Il ne l’était pas franchement en débarquant à Lille, le 22 décembre 2017. Surtout que, après être devenu « un manager à l’anglaise chez les Verts » (Lobello), Galtier voyait ses prérogatives ramenées à celles de simple entraîneur d’un LOSC alors au bord de la relégation. Une fois de plus, habile communicant et charmeur, il a su composer avec Luis Campos, l’omnipotent conseiller du président Gérard Lopez, croire à la parole de ce dernier, surmonter un climat délétère marqué notamment par l’envahissement de la pelouse à l’issue de Lille-Montpellier (1-1, le 10 mars 2018) et apprendre à travailler avec un staff dans lequel il a juste choisi Oleksiak. « Il s’est encore nourri de ça, des gens d’expérience autour de lui, du contexte, de ce staff international et de son esprit fédérateur pour poser sa patte personnelle sur le club, analyse Blachon.

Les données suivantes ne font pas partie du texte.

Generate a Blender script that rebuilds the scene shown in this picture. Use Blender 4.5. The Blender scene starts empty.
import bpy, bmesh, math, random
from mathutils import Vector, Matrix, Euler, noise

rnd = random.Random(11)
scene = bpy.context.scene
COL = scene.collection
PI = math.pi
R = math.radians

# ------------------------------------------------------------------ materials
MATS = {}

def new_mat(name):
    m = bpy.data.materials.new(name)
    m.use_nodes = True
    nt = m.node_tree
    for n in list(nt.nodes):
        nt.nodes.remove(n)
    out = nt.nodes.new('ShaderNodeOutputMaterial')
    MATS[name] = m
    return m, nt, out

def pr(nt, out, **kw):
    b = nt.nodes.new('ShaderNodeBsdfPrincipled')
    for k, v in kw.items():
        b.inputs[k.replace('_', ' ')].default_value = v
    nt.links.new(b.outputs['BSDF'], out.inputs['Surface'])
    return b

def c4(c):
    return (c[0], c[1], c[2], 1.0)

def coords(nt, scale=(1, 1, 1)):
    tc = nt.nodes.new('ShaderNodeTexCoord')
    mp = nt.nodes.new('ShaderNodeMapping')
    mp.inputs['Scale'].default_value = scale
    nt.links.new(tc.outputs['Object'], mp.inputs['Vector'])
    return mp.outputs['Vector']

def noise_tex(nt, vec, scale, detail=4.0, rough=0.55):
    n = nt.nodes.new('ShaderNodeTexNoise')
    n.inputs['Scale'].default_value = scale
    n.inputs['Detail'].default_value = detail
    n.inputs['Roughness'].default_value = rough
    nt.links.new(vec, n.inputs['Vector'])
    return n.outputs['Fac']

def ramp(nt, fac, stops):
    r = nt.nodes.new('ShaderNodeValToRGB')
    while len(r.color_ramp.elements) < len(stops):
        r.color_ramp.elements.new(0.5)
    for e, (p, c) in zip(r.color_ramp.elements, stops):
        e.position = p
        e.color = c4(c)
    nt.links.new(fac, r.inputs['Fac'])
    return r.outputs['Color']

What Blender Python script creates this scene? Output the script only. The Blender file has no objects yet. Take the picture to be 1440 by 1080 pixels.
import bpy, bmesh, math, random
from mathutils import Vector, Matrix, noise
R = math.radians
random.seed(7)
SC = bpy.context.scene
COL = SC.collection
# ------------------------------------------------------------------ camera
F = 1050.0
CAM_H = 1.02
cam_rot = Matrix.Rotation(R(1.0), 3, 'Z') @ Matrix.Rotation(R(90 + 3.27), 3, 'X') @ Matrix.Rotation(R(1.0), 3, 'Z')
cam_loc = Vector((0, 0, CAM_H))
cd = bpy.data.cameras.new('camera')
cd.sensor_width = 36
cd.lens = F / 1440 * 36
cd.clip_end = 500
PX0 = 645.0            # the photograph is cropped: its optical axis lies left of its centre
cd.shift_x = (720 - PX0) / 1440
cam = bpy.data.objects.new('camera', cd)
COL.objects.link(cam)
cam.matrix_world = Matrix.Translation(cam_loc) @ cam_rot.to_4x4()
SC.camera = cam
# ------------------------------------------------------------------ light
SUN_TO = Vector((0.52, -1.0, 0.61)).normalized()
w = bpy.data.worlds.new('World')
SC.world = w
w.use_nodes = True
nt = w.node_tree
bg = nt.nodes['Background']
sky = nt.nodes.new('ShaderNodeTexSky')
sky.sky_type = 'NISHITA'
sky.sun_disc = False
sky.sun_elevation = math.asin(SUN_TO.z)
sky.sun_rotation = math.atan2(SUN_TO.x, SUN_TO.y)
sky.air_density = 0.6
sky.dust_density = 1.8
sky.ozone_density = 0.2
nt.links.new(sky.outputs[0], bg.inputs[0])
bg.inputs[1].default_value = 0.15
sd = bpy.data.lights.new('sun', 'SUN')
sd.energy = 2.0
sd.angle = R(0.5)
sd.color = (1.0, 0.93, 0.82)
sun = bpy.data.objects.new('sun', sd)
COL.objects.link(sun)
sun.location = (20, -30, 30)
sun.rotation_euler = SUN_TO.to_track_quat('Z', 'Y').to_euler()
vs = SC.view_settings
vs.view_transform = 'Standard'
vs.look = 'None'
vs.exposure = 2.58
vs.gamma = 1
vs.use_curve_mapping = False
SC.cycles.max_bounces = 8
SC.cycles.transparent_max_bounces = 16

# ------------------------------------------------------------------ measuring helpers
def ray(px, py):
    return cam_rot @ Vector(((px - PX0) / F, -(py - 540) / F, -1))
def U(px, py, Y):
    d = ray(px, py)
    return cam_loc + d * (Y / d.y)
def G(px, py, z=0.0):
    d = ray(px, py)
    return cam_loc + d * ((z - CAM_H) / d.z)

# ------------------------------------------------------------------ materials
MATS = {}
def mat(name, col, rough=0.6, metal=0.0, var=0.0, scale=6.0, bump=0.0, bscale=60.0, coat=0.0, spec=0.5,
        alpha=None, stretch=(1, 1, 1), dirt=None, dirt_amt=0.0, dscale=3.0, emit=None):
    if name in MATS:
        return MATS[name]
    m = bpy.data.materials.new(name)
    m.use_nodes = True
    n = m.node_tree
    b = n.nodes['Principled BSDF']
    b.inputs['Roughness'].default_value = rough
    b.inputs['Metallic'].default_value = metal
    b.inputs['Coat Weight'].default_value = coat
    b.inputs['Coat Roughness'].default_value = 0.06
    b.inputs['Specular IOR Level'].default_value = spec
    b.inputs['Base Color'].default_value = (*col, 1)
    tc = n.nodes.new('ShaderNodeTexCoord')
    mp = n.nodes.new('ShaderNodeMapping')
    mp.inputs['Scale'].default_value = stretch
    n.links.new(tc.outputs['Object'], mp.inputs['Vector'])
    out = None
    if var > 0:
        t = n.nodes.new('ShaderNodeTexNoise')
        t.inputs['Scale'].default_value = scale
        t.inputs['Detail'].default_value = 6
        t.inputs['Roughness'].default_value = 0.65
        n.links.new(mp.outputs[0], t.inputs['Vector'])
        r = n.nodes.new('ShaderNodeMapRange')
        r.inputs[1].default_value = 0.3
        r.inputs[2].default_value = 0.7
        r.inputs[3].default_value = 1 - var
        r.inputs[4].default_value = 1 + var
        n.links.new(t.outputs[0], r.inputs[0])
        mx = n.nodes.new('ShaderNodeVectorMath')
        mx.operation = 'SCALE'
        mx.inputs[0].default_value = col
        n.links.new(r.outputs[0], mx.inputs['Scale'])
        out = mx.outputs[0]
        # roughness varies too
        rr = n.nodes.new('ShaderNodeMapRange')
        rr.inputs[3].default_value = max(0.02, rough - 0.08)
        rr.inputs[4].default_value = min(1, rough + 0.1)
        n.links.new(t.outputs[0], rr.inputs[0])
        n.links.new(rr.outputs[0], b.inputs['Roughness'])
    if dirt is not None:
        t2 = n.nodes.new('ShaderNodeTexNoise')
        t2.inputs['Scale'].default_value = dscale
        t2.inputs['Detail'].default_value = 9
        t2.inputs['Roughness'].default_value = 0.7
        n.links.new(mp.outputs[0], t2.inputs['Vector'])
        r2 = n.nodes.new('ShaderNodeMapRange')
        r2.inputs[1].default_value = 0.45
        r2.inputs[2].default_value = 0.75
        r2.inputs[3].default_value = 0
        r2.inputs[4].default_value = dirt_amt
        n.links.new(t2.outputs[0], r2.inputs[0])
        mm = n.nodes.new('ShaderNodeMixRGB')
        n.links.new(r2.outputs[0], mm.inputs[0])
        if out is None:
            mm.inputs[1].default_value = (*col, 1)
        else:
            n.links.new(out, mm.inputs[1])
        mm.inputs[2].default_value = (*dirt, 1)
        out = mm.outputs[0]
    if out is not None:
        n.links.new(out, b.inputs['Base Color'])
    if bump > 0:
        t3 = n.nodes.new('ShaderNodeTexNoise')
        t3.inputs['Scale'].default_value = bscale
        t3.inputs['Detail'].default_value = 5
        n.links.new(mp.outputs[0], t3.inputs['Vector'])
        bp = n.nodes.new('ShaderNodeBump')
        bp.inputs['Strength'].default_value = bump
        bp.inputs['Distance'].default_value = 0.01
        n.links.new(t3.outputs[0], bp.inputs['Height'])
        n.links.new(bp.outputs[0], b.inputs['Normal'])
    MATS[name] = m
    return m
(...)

Et puis, après Aubameyang, Brandao et Gradel à Saint-Étienne, il a (Jonathan) Bamba, (Jonathan) Ikoné et (Nicolas) Pépé à Lille. » Le premier trio lui avait offert, avec la Coupe de la Ligue, son premier titre d’entraîneur. Le second devrait lui permettre, à cinquante-deux ans, de découvrir la Ligue des champions.